Data lines -
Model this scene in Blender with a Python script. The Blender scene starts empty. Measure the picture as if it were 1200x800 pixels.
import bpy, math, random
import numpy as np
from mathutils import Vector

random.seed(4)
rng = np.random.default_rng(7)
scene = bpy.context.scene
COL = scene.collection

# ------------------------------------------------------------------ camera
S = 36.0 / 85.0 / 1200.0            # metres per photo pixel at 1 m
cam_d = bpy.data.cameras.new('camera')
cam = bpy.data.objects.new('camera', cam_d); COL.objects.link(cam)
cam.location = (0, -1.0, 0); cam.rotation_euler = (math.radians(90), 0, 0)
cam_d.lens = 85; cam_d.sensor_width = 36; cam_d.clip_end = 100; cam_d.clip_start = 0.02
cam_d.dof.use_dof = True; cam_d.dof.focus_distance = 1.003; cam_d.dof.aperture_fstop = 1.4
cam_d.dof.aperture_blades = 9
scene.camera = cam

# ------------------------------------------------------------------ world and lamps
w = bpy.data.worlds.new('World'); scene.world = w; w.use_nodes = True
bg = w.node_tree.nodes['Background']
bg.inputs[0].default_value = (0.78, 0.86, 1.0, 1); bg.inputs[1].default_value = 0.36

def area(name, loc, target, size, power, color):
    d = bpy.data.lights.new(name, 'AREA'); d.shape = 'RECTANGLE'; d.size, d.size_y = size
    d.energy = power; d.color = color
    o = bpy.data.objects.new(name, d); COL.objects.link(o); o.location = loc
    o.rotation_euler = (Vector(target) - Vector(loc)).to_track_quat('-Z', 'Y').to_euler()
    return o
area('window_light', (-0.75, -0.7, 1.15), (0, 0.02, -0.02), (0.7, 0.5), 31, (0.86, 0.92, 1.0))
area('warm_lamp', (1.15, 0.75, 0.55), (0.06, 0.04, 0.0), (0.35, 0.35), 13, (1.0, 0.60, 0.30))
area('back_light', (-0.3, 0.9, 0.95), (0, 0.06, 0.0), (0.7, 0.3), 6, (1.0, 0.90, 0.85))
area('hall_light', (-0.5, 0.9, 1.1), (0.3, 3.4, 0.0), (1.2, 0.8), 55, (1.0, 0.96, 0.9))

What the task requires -
Reproduce every line above without error.

Problem solution -
Model this scene in Blender with a Python script. The Blender scene starts empty. Measure the picture as if it were 1200x800 pixels.
import bpy, math, random
import numpy as np
from mathutils import Vector

random.seed(4)
rng = np.random.default_rng(7)
scene = bpy.context.scene
COL = scene.collection

# ------------------------------------------------------------------ camera
S = 36.0 / 85.0 / 1200.0            # metres per photo pixel at 1 m
cam_d = bpy.data.cameras.new('camera')
cam = bpy.data.objects.new('camera', cam_d); COL.objects.link(cam)
cam.location = (0, -1.0, 0); cam.rotation_euler = (math.radians(90), 0, 0)
cam_d.lens = 85; cam_d.sensor_width = 36; cam_d.clip_end = 100; cam_d.clip_start = 0.02
cam_d.dof.use_dof = True; cam_d.dof.focus_distance = 1.003; cam_d.dof.aperture_fstop = 1.4
cam_d.dof.aperture_blades = 9
scene.camera = cam

# ------------------------------------------------------------------ world and lamps
w = bpy.data.worlds.new('World'); scene.world = w; w.use_nodes = True
bg = w.node_tree.nodes['Background']
bg.inputs[0].default_value = (0.78, 0.86, 1.0, 1); bg.inputs[1].default_value = 0.36

def area(name, loc, target, size, power, color):
    d = bpy.data.lights.new(name, 'AREA'); d.shape = 'RECTANGLE'; d.size, d.size_y = size
    d.energy = power; d.color = color
    o = bpy.data.objects.new(name, d); COL.objects.link(o); o.location = loc
    o.rotation_euler = (Vector(target) - Vector(loc)).to_track_quat('-Z', 'Y').to_euler()
    return o
area('window_light', (-0.75, -0.7, 1.15), (0, 0.02, -0.02), (0.7, 0.5), 31, (0.86, 0.92, 1.0))
area('warm_lamp', (1.15, 0.75, 0.55), (0.06, 0.04, 0.0), (0.35, 0.35), 13, (1.0, 0.60, 0.30))
area('back_light', (-0.3, 0.9, 0.95), (0, 0.06, 0.0), (0.7, 0.3), 6, (1.0, 0.90, 0.85))
area('hall_light', (-0.5, 0.9, 1.1), (0.3, 3.4, 0.0), (1.2, 0.8), 55, (1.0, 0.96, 0.9))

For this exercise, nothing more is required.